:: Problem to solve ::
Extract each line containing the string "objects".

==== Record list

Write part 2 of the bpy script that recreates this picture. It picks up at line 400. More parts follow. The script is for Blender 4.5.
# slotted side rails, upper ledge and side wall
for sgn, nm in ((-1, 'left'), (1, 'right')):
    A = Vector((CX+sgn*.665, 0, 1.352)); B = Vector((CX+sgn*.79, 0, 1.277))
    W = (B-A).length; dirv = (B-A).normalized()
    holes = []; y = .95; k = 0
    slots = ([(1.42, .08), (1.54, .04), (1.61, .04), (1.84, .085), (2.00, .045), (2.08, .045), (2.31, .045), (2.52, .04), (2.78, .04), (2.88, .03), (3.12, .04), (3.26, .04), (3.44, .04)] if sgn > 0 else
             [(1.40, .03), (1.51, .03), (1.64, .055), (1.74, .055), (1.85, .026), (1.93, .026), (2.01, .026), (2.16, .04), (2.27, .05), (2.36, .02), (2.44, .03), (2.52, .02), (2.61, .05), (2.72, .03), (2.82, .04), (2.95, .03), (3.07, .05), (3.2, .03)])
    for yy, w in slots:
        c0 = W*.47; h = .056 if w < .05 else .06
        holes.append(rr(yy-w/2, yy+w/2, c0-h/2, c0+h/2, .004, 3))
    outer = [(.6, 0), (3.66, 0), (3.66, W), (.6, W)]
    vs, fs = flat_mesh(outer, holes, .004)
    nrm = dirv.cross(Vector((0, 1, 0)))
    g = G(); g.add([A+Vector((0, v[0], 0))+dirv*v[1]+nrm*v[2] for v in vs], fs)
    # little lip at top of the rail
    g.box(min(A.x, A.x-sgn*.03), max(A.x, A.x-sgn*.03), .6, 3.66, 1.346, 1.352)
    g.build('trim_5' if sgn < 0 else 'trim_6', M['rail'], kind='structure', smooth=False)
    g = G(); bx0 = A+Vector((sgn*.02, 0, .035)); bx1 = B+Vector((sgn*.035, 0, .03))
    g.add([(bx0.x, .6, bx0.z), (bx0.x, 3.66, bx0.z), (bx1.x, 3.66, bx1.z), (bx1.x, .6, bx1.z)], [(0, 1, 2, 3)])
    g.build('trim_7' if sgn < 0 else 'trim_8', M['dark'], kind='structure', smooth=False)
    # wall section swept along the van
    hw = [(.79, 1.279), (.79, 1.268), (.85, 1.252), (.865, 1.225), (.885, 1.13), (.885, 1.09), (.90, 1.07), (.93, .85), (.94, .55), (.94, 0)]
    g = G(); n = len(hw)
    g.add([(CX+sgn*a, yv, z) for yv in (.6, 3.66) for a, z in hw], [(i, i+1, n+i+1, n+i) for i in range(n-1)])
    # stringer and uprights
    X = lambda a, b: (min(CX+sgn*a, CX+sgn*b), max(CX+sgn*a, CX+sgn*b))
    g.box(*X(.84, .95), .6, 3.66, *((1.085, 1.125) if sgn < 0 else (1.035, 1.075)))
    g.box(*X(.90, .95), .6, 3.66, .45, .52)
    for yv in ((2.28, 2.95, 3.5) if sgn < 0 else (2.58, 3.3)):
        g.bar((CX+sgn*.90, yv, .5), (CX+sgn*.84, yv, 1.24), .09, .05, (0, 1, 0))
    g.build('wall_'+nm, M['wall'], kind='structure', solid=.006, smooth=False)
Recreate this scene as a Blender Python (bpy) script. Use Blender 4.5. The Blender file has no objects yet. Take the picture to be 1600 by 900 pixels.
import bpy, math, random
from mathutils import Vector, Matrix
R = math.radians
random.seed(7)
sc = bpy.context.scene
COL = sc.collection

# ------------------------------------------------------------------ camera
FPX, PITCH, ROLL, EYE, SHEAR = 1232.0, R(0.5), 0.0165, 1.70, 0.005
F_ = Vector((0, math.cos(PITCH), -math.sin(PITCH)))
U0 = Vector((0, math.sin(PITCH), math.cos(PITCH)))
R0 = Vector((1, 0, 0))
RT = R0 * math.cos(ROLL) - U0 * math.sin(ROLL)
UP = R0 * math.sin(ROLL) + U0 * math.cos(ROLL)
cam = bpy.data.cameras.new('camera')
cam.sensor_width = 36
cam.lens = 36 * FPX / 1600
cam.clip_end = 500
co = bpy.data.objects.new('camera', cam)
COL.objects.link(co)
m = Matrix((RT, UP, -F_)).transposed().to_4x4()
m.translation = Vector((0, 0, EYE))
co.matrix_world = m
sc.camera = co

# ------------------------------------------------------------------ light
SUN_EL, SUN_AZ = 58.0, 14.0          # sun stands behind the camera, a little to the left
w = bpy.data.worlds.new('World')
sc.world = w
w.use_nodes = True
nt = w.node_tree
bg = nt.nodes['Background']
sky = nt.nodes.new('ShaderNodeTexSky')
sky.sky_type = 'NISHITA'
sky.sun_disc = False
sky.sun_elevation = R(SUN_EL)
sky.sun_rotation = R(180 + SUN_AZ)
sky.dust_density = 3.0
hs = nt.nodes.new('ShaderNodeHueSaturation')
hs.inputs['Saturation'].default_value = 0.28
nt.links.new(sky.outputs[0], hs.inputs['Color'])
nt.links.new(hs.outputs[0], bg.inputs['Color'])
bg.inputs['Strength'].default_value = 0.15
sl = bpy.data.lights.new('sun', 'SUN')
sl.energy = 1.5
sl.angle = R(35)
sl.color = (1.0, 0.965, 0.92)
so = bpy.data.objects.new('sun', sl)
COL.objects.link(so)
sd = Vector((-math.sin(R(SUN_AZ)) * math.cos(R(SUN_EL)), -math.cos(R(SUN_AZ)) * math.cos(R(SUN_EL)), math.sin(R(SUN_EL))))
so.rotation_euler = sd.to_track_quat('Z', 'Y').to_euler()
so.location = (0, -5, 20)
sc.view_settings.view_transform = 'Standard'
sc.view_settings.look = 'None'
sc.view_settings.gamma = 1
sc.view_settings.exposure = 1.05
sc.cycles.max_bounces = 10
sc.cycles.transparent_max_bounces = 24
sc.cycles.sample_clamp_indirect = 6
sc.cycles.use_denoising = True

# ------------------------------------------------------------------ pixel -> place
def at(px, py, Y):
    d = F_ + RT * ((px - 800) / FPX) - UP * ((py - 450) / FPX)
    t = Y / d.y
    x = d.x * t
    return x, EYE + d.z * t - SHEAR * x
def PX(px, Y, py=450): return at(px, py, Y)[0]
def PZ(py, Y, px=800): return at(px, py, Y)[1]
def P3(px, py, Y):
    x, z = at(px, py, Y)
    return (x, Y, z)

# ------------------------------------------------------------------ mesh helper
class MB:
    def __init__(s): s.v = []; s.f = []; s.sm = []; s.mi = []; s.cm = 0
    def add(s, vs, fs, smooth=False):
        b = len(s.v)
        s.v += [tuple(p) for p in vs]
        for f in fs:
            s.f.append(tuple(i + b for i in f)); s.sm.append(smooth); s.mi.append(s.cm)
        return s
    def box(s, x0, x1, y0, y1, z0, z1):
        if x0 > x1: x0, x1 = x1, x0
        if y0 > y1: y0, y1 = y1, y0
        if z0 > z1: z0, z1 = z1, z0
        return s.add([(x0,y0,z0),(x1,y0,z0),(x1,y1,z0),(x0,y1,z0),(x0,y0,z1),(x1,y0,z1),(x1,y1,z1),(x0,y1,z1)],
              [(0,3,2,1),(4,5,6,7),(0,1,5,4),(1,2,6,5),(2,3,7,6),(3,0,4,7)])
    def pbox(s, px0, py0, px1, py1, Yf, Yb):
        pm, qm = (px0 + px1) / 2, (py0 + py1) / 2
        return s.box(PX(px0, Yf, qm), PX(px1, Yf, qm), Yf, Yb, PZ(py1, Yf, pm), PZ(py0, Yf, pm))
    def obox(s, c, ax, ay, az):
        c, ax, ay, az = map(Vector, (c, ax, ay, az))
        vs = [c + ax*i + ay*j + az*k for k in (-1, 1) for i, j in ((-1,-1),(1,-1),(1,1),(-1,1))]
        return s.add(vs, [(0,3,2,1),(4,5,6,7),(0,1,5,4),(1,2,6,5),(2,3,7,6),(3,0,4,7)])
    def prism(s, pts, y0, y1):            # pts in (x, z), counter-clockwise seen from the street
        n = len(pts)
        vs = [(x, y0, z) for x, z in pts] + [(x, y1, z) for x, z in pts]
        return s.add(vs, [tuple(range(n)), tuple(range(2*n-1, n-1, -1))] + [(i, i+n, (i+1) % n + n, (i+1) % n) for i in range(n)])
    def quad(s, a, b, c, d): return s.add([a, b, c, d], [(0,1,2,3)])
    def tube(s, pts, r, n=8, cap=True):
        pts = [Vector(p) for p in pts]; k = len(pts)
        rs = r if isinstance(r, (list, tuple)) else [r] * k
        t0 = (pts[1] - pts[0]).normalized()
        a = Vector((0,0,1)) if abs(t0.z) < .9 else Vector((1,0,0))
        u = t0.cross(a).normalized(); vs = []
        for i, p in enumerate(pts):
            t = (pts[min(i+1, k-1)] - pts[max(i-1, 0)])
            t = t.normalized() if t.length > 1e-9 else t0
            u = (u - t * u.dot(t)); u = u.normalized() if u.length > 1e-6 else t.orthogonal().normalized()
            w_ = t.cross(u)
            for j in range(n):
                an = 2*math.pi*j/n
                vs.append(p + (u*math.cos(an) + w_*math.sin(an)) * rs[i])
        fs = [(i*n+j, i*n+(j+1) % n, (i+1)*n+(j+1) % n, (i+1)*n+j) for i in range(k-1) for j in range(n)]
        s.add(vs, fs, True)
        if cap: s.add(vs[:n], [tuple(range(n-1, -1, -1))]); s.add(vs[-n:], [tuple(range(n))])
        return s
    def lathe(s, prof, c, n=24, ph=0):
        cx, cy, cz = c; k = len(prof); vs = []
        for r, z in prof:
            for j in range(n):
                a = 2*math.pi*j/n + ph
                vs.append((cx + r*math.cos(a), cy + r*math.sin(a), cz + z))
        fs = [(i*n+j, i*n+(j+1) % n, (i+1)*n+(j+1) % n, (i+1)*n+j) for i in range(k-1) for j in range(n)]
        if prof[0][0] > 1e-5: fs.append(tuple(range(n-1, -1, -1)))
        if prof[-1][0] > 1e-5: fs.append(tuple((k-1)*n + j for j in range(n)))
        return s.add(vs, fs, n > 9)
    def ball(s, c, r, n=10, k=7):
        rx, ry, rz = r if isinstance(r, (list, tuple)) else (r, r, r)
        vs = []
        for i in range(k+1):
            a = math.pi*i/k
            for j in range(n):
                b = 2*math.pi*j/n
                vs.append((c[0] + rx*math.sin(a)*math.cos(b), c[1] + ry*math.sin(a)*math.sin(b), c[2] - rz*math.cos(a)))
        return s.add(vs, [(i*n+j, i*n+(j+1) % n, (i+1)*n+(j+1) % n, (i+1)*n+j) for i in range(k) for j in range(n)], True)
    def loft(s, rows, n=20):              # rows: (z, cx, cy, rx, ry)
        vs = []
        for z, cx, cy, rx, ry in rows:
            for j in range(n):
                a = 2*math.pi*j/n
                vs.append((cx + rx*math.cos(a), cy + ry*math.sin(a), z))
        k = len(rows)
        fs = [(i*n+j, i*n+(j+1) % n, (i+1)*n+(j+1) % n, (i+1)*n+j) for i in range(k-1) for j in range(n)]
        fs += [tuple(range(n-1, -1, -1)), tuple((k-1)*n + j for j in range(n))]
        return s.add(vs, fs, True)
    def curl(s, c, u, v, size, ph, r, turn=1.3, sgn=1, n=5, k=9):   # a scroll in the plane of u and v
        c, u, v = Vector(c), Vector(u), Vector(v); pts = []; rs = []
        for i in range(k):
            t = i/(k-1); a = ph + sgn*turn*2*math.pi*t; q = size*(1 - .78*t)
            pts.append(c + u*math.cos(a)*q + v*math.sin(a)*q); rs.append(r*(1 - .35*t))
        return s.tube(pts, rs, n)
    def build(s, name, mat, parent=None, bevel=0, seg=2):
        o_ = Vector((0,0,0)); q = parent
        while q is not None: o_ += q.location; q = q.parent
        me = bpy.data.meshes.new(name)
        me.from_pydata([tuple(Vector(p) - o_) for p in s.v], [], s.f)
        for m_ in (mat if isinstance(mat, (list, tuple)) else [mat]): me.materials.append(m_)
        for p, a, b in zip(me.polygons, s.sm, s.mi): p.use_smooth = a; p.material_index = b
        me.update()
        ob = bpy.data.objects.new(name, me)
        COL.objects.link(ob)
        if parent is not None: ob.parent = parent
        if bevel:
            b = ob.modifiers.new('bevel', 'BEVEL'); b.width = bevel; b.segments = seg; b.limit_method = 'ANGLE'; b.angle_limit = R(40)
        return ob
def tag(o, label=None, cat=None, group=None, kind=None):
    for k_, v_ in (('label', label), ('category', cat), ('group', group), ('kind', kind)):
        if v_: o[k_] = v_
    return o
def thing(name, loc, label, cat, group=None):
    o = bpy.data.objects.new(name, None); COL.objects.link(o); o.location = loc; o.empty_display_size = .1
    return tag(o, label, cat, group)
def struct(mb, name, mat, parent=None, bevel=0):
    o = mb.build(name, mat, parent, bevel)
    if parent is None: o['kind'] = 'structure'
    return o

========

:: Right answer ::
Recreate this scene as a Blender Python (bpy) script. Use Blender 4.5. The Blender file has no objects yet. Take the picture to be 1600 by 900 pixels.
co = bpy.data.objects.new('camera', cam)
COL.objects.link(co)
so = bpy.data.objects.new('sun', sl)
COL.objects.link(so)
        ob = bpy.data.objects.new(name, me)
        COL.objects.link(ob)
    o = bpy.data.objects.new(name, None); COL.objects.link(o); o.location = loc; o.empty_display_size = .1